>> START Records provided
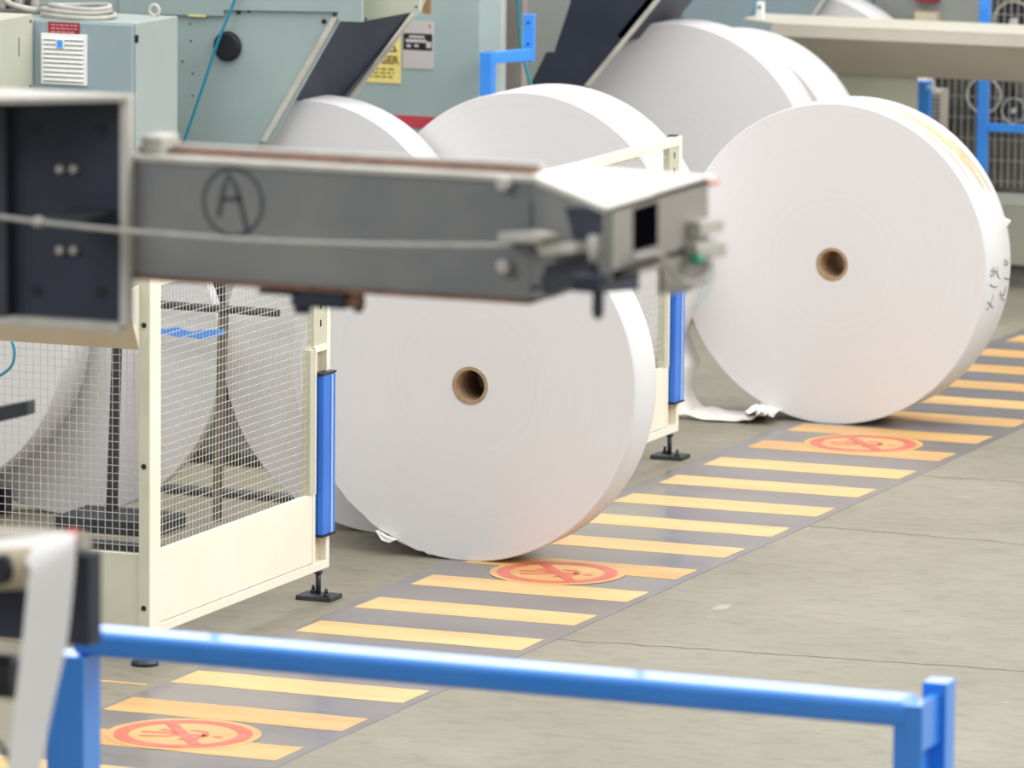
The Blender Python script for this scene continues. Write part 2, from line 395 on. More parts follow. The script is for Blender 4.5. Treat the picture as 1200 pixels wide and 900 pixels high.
# writing and torn wrapper on the rim of the right roll
NC = Vector((.092, 0, .648)); NR = .648
def on_rim(px, py, lift=.0012):
    q = ray(px, py); ox, oz = CAM.x-NC.x, CAM.z-NC.z
    a = q.x**2+q.z**2; b = 2*(ox*q.x+oz*q.z); c = ox*ox+oz*oz-(NR+lift)**2
    disc = b*b-4*a*c
    if disc < 0: disc = 0
    t = (-b-math.sqrt(disc))/(2*a); return CAM+q*t
rn = lambda p: Vector((p.x-NC.x, 0, p.z-NC.z)).normalized()
def Z(x, y): return (1140+x/7.5, 280+y/7.5)
wr = [[(160, 300), (155, 325), (165, 332), (180, 300), (165, 275), (158, 285)], [(185, 330), (190, 280), (178, 250)], [(192, 275), (205, 295), (222, 335)], [(222, 335), (215, 240)], [(222, 330), (238, 350)],
      [(152, 400), (170, 415), (195, 425), (218, 415)],
      [(185, 485), (160, 560), (135, 612), (118, 620)], [(130, 550), (148, 580)], [(150, 580), (180, 605)],
      [(285, 180), (275, 205), (285, 235), (300, 215), (290, 185)], [(305, 235), (315, 190)], [(318, 200), (328, 250), (345, 280)], [(330, 230), (345, 205)],
      [(275, 342), (300, 352), (325, 355)],
      [(292, 425), (275, 480), (258, 530), (282, 538)], [(245, 460), (240, 495), (252, 500), (270, 480)], [(238, 525), (248, 520)]]
wl = []
for l in wr:
    pts = [on_rim(*Z(*p)) for p in l]
    if all(q_.y < 7.452+.317 for q_ in pts): wl.append(smooth_path(pts, 3))
for k_, g_ in enumerate((wl[:8], wl[8:])):
    o = strokes(g_, .0042, .0006, rn).build('handwriting', INK, rolls['N']); o['kind'] = 'stuff'; o['label'] = 'scribbled marker figures on the rim'
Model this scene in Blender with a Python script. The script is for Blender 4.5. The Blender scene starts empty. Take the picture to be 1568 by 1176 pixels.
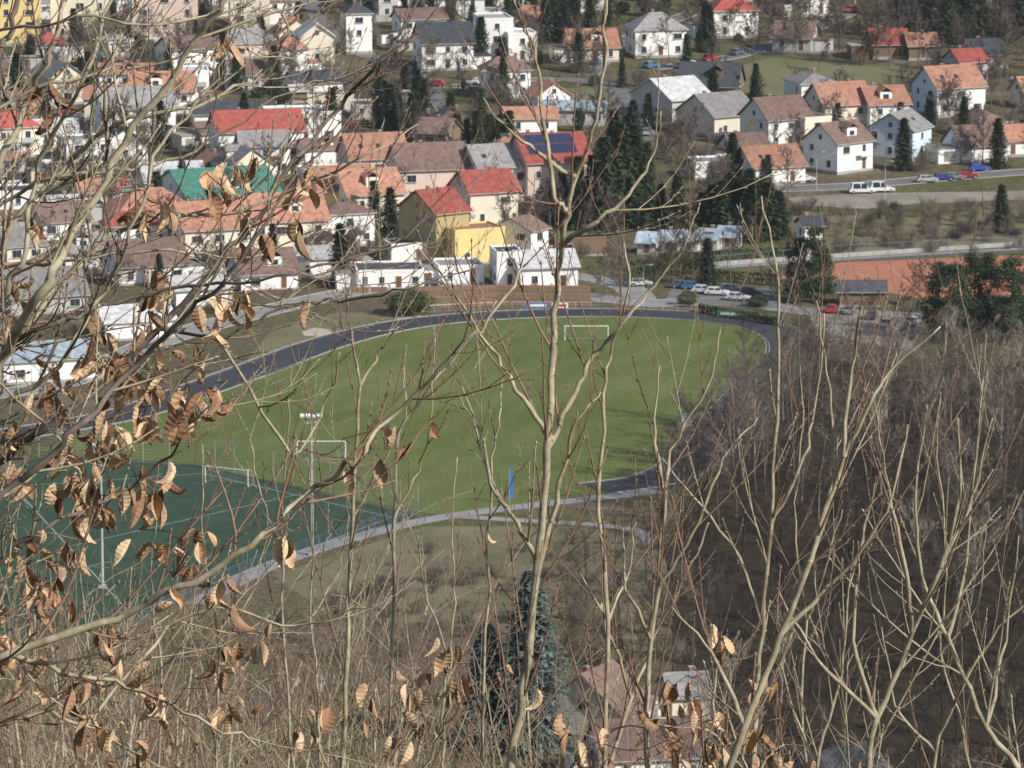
import bpy, math, random
from mathutils import Vector, Matrix
R=random.Random(11)
# ------------------------------------------------------------ survey helpers
CAMH=160.0; DEP=math.radians(10.11); F=8614.0
fw=Vector((0,math.cos(DEP),-math.sin(DEP))); up=Vector((0,math.sin(DEP),math.cos(DEP))); C=Vector((0,0,CAMH))
PROF=[(-400,240),(-60,172),(0,158.3),(15,153.2),(40,143),(100,108),(200,55),(330,14),(450,0),(1050,0),(1500,18),(2500,120),(6000,420)]
def h(x,y):
    for (a,za),(b,zb) in zip(PROF,PROF[1:]):
        if y<=b: return za+(zb-za)*(max(y,a)-a)/(b-a)
    return PROF[-1][1]
def ray(u,v): return fw+Vector((1,0,0))*((u-784)/F)+up*((588-v)/F)
def P(u,v):
    r=ray(u,v); t=-CAMH/r.z; p=C+r*t
    if p.y>1050:
        t=(-42-CAMH)/(r.z-0.04*r.y); p=C+r*t
    return Vector((p.x,p.y,h(p.x,p.y)))
def Q(u,v,D):
    r=ray(u,v); return C+r*(D/r.y)
def proj(p):
    d=p-C; z=d.dot(fw); return (784+F*d.x/z, 588-F*d.dot(up)/z)
# ------------------------------------------------------------ materials
def mat(name,col,rough=.8,var=.25,scale=1.0,col2=None,rnd=0.0,spec=.2,bump=0,world=False,detail=5,metal=0):
    m=bpy.data.materials.new(name); m.use_nodes=True; nt=m.node_tree; b=nt.nodes['Principled BSDF']
    b.inputs['Roughness'].default_value=rough; b.inputs['Specular IOR Level'].default_value=spec; b.inputs['Metallic'].default_value=metal
    no=nt.nodes.new('ShaderNodeTexNoise'); no.inputs['Scale'].default_value=scale; no.inputs['Detail'].default_value=detail; no.inputs['Roughness'].default_value=.65
    if world:
        g=nt.nodes.new('ShaderNodeNewGeometry'); nt.links.new(g.outputs['Position'],no.inputs['Vector'])
    else:
        g=nt.nodes.new('ShaderNodeTexCoord'); nt.links.new(g.outputs['Object'],no.inputs['Vector'])
    cr=nt.nodes.new('ShaderNodeValToRGB'); cr.color_ramp.elements[0].position=.33; cr.color_ramp.elements[1].position=.67
    c2=col2 or tuple(min(1,c*(1+var)) for c in col)
    c1=col if col2 else tuple(c*(1-var) for c in col)
    cr.color_ramp.elements[0].color=(*c1,1); cr.color_ramp.elements[1].color=(*c2,1)
    nt.links.new(no.outputs['Fac'],cr.inputs['Fac']); out=cr.outputs['Color']
    if rnd>0:
        oi=nt.nodes.new('ShaderNodeObjectInfo'); hs=nt.nodes.new('ShaderNodeHueSaturation')
        mr=nt.nodes.new('ShaderNodeMapRange'); mr.inputs['To Min'].default_value=1-rnd; mr.inputs['To Max'].default_value=1+rnd
        nt.links.new(oi.outputs['Random'],mr.inputs['Value']); nt.links.new(mr.outputs['Result'],hs.inputs['Value'])
        nt.links.new(out,hs.inputs['Color']); out=hs.outputs['Color']
    nt.links.new(out,b.inputs['Base Color'])
    return m
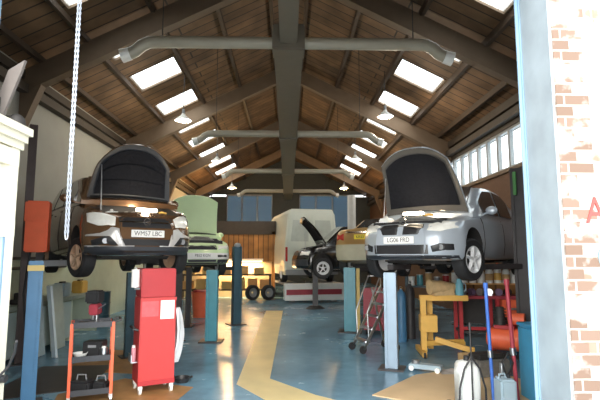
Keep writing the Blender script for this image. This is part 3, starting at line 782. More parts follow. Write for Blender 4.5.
# ------------------------------------------------------------------ door leaf, chain and bracket at the left
dl = thing('door_leaf', 'cream painted door leaf with a glazed panel, standing open at the left edge', 'door', (-1.80, 1.9, 0))
d = B(); d.b2(-.05, 0, 0, 1.28, .02, 2.55); d.build('leaf', 'cream', dl, bevel=.006)
d = B(); d.b2(-.07, .05, -.02, 1.31, 2.55, 2.60); d.b2(-.07, .03, -.02, 1.30, 2.50, 2.55); d.b2(-.07, .07, -.02, 1.33, 2.60, 2.65); d.build('cornice', 'cream', dl)
d = B()
for y in (1.18, .66): d.b2(0, .02, y, y + .09, .1, 2.5)
for z in (.08, .9, 1.92, 2.38): d.b2(0, .022, 0, 1.27, z, z + .11)
d.build('panel_moulding', 'cream', dl)
B().b2(.0, .012, .76, 1.17, .95, 1.92).build('glazed_panel', mat('pale_blue_glass', (.55, .66, .75), .2, coat=.5), dl)
B().b2(.0, .018, 1.16, 1.185, .93, 1.94).build('glazing_bead', 'steelblue', dl)
B().cyl((.02, 1.2, 1.05), (.07, 1.2, 1.05), .025).build('handle', 'black', dl)
for z in (.3, 2.2): B().cyl((-.02, 1.29, z), (-.02, 1.29, z + .1), .015).build('hinge', 'steel', dl)
cab = B().tube([(-1.60, 2.95, 1.30), (-1.66, 3.05, 1.22), (-1.73, 3.12, 1.12), (-1.75, 3.0, 1.05), (-1.7, 2.92, .98), (-1.64, 3.06, .92), (-1.7, 3.15, .5), (-1.70, 3.1, .01)], .008, 6).build('power_cable', 'blackrub', smooth=True)
tag(cab, 'thin black cable looped against the cream door leaf', 'cable')
gal = mat('bright_galvanised', (.34, .38, .45), .45, .3)
ch = thing('chain', 'bright steel hoist chain hanging in two strands at the left of the doorway', 'chain', (-1.575, 3.46, 0))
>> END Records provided
_Directions_:
Print the listing above in full, exactly as written. Omit any pictures.

_Task answer_:
The Blender Python script for this scene continues. Write part 2, from line 395 on. More parts follow. The script is for Blender 4.5. Treat the picture as 1200 pixels wide and 900 pixels high.
# writing and torn wrapper on the rim of the right roll
NC = Vector((.092, 0, .648)); NR = .648
def on_rim(px, py, lift=.0012):
    q = ray(px, py); ox, oz = CAM.x-NC.x, CAM.z-NC.z
    a = q.x**2+q.z**2; b = 2*(ox*q.x+oz*q.z); c = ox*ox+oz*oz-(NR+lift)**2
    disc = b*b-4*a*c
    if disc < 0: disc = 0
    t = (-b-math.sqrt(disc))/(2*a); return CAM+q*t
rn = lambda p: Vector((p.x-NC.x, 0, p.z-NC.z)).normalized()
def Z(x, y): return (1140+x/7.5, 280+y/7.5)
wr = [[(160, 300), (155, 325), (165, 332), (180, 300), (165, 275), (158, 285)], [(185, 330), (190, 280), (178, 250)], [(192, 275), (205, 295), (222, 335)], [(222, 335), (215, 240)], [(222, 330), (238, 350)],
      [(152, 400), (170, 415), (195, 425), (218, 415)],
      [(185, 485), (160, 560), (135, 612), (118, 620)], [(130, 550), (148, 580)], [(150, 580), (180, 605)],
      [(285, 180), (275, 205), (285, 235), (300, 215), (290, 185)], [(305, 235), (315, 190)], [(318, 200), (328, 250), (345, 280)], [(330, 230), (345, 205)],
      [(275, 342), (300, 352), (325, 355)],
      [(292, 425), (275, 480), (258, 530), (282, 538)], [(245, 460), (240, 495), (252, 500), (270, 480)], [(238, 525), (248, 520)]]
wl = []
for l in wr:
    pts = [on_rim(*Z(*p)) for p in l]
    if all(q_.y < 7.452+.317 for q_ in pts): wl.append(smooth_path(pts, 3))
for k_, g_ in enumerate((wl[:8], wl[8:])):
    o = strokes(g_, .0042, .0006, rn).build('handwriting', INK, rolls['N']); o['kind'] = 'stuff'; o['label'] = 'scribbled marker figures on the rim'
Model this scene in Blender with a Python script. The script is for Blender 4.5. The Blender scene starts empty. Take the picture to be 1568 by 1176 pixels.
import bpy, math, random
from mathutils import Vector, Matrix
R=random.Random(11)
# ------------------------------------------------------------ survey helpers
CAMH=160.0; DEP=math.radians(10.11); F=8614.0
fw=Vector((0,math.cos(DEP),-math.sin(DEP))); up=Vector((0,math.sin(DEP),math.cos(DEP))); C=Vector((0,0,CAMH))
PROF=[(-400,240),(-60,172),(0,158.3),(15,153.2),(40,143),(100,108),(200,55),(330,14),(450,0),(1050,0),(1500,18),(2500,120),(6000,420)]
def h(x,y):
    for (a,za),(b,zb) in zip(PROF,PROF[1:]):
        if y<=b: return za+(zb-za)*(max(y,a)-a)/(b-a)
    return PROF[-1][1]
def ray(u,v): return fw+Vector((1,0,0))*((u-784)/F)+up*((588-v)/F)
def P(u,v):
    r=ray(u,v); t=-CAMH/r.z; p=C+r*t
    if p.y>1050:
        t=(-42-CAMH)/(r.z-0.04*r.y); p=C+r*t
    return Vector((p.x,p.y,h(p.x,p.y)))
def Q(u,v,D):
    r=ray(u,v); return C+r*(D/r.y)
def proj(p):
    d=p-C; z=d.dot(fw); return (784+F*d.x/z, 588-F*d.dot(up)/z)
# ------------------------------------------------------------ materials
def mat(name,col,rough=.8,var=.25,scale=1.0,col2=None,rnd=0.0,spec=.2,bump=0,world=False,detail=5,metal=0):
    m=bpy.data.materials.new(name); m.use_nodes=True; nt=m.node_tree; b=nt.nodes['Principled BSDF']
    b.inputs['Roughness'].default_value=rough; b.inputs['Specular IOR Level'].default_value=spec; b.inputs['Metallic'].default_value=metal
    no=nt.nodes.new('ShaderNodeTexNoise'); no.inputs['Scale'].default_value=scale; no.inputs['Detail'].default_value=detail; no.inputs['Roughness'].default_value=.65
    if world:
        g=nt.nodes.new('ShaderNodeNewGeometry'); nt.links.new(g.outputs['Position'],no.inputs['Vector'])
    else:
        g=nt.nodes.new('ShaderNodeTexCoord'); nt.links.new(g.outputs['Object'],no.inputs['Vector'])
    cr=nt.nodes.new('ShaderNodeValToRGB'); cr.color_ramp.elements[0].position=.33; cr.color_ramp.elements[1].position=.67
    c2=col2 or tuple(min(1,c*(1+var)) for c in col)
    c1=col if col2 else tuple(c*(1-var) for c in col)
    cr.color_ramp.elements[0].color=(*c1,1); cr.color_ramp.elements[1].color=(*c2,1)
    nt.links.new(no.outputs['Fac'],cr.inputs['Fac']); out=cr.outputs['Color']
    if rnd>0:
        oi=nt.nodes.new('ShaderNodeObjectInfo'); hs=nt.nodes.new('ShaderNodeHueSaturation')
        mr=nt.nodes.new('ShaderNodeMapRange'); mr.inputs['To Min'].default_value=1-rnd; mr.inputs['To Max'].default_value=1+rnd
        nt.links.new(oi.outputs['Random'],mr.inputs['Value']); nt.links.new(mr.outputs['Result'],hs.inputs['Value'])
        nt.links.new(out,hs.inputs['Color']); out=hs.outputs['Color']
    nt.links.new(out,b.inputs['Base Color'])
    return m
Keep writing the Blender script for this image. This is part 3, starting at line 782. More parts follow. Write for Blender 4.5.
# ------------------------------------------------------------------ door leaf, chain and bracket at the left
dl = thing('door_leaf', 'cream painted door leaf with a glazed panel, standing open at the left edge', 'door', (-1.80, 1.9, 0))
d = B(); d.b2(-.05, 0, 0, 1.28, .02, 2.55); d.build('leaf', 'cream', dl, bevel=.006)
d = B(); d.b2(-.07, .05, -.02, 1.31, 2.55, 2.60); d.b2(-.07, .03, -.02, 1.30, 2.50, 2.55); d.b2(-.07, .07, -.02, 1.33, 2.60, 2.65); d.build('cornice', 'cream', dl)
d = B()
for y in (1.18, .66): d.b2(0, .02, y, y + .09, .1, 2.5)
for z in (.08, .9, 1.92, 2.38): d.b2(0, .022, 0, 1.27, z, z + .11)
d.build('panel_moulding', 'cream', dl)
B().b2(.0, .012, .76, 1.17, .95, 1.92).build('glazed_panel', mat('pale_blue_glass', (.55, .66, .75), .2, coat=.5), dl)
B().b2(.0, .018, 1.16, 1.185, .93, 1.94).build('glazing_bead', 'steelblue', dl)
B().cyl((.02, 1.2, 1.05), (.07, 1.2, 1.05), .025).build('handle', 'black', dl)
for z in (.3, 2.2): B().cyl((-.02, 1.29, z), (-.02, 1.29, z + .1), .015).build('hinge', 'steel', dl)
cab = B().tube([(-1.60, 2.95, 1.30), (-1.66, 3.05, 1.22), (-1.73, 3.12, 1.12), (-1.75, 3.0, 1.05), (-1.7, 2.92, .98), (-1.64, 3.06, .92), (-1.7, 3.15, .5), (-1.70, 3.1, .01)], .008, 6).build('power_cable', 'blackrub', smooth=True)
tag(cab, 'thin black cable looped against the cream door leaf', 'cable')
gal = mat('bright_galvanised', (.34, .38, .45), .45, .3)
ch = thing('chain', 'bright steel hoist chain hanging in two strands at the left of the doorway', 'chain', (-1.575, 3.46, 0))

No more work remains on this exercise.